Democrats alleged many Republicans already had their minds set on acquitting Trump even before the trial started.
“They were clearly in the position that regardless of the evidence right they were going to vote,” Sen. Chris Van Hollen (D-Md.) told reporters after the vote.
The House of Representatives impeached Trump on Jan. 13 while he was still in office on a single article of impeachment, incitement of insurrection, alleging he was behind the storming of the U.S. Capitol one week prior.
Democrats in the House served as impeachment managers, or de facto prosecutors, trying to convince the Senate to convict Trump on the charge.
“Senators, what greater offense could one commit then to incite a violent insurrection at our seat of government during the peaceful transfer of power?” Rep. Jamie Raskin (D-Md.), the lead impeachment manager, said during the trial.
Trump not only provoked a mob to storm the U.S. Capitol, but then sat back and watched “in delight” as the building was attacked, he claimed, “violating a sacred oath and engaging in a profound dereliction and desertion of duty.”

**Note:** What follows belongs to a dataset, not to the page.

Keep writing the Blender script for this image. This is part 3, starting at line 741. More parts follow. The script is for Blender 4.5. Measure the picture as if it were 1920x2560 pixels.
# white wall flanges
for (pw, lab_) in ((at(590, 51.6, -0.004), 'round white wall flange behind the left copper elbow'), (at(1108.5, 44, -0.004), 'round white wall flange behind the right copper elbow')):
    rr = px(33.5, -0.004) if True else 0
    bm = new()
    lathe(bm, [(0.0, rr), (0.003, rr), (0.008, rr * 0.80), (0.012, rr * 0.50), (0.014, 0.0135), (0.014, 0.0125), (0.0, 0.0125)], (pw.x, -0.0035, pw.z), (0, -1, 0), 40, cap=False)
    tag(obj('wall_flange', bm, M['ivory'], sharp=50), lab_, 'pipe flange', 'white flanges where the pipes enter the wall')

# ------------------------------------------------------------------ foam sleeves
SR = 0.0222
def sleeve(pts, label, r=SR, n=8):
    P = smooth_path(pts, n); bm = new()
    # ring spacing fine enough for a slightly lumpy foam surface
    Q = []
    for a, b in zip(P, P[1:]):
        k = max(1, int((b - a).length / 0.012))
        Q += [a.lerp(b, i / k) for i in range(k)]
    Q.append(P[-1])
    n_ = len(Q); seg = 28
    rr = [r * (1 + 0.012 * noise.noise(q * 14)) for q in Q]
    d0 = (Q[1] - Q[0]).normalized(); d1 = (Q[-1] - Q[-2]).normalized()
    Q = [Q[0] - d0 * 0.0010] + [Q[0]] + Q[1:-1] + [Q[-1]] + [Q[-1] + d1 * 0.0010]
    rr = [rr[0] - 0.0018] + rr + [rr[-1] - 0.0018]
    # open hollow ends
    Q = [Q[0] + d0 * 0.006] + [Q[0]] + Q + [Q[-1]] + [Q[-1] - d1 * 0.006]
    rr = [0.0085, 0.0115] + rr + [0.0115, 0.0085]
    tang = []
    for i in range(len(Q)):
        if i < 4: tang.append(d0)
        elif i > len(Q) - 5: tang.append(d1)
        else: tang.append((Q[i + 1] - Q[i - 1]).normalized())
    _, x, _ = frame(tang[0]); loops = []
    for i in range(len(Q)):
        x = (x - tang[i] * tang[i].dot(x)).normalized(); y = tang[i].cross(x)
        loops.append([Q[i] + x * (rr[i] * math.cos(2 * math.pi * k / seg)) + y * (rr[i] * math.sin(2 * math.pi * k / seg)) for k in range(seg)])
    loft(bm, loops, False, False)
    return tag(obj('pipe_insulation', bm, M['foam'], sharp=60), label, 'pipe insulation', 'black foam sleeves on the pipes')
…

Trump’s lawyers argued the trial was unconstitutional since the former president is a private citizen now and accused Democrats of showing selectively edited videos that omitted key evidence, such as Trump telling supporters on Jan. 6 to go to the Capitol “peacefully and patriotically.”
Trump was acquitted by the Senate last year on two charges relating to a phone call he shared with Ukraine’s president.
Trump, in a statement after Saturday’s vote, said Democrats are “given a free pass to denigrate the rule of law, defame law enforcement, cheer mobs, excuse rioters, and transform justice into a tool of political vengeance.”
He also said he always has, and will, champion “the unwavering rule of law, the heroes of law enforcement, and the right of Americans to peacefully and honorably debate the issues of the day without malice and without hate.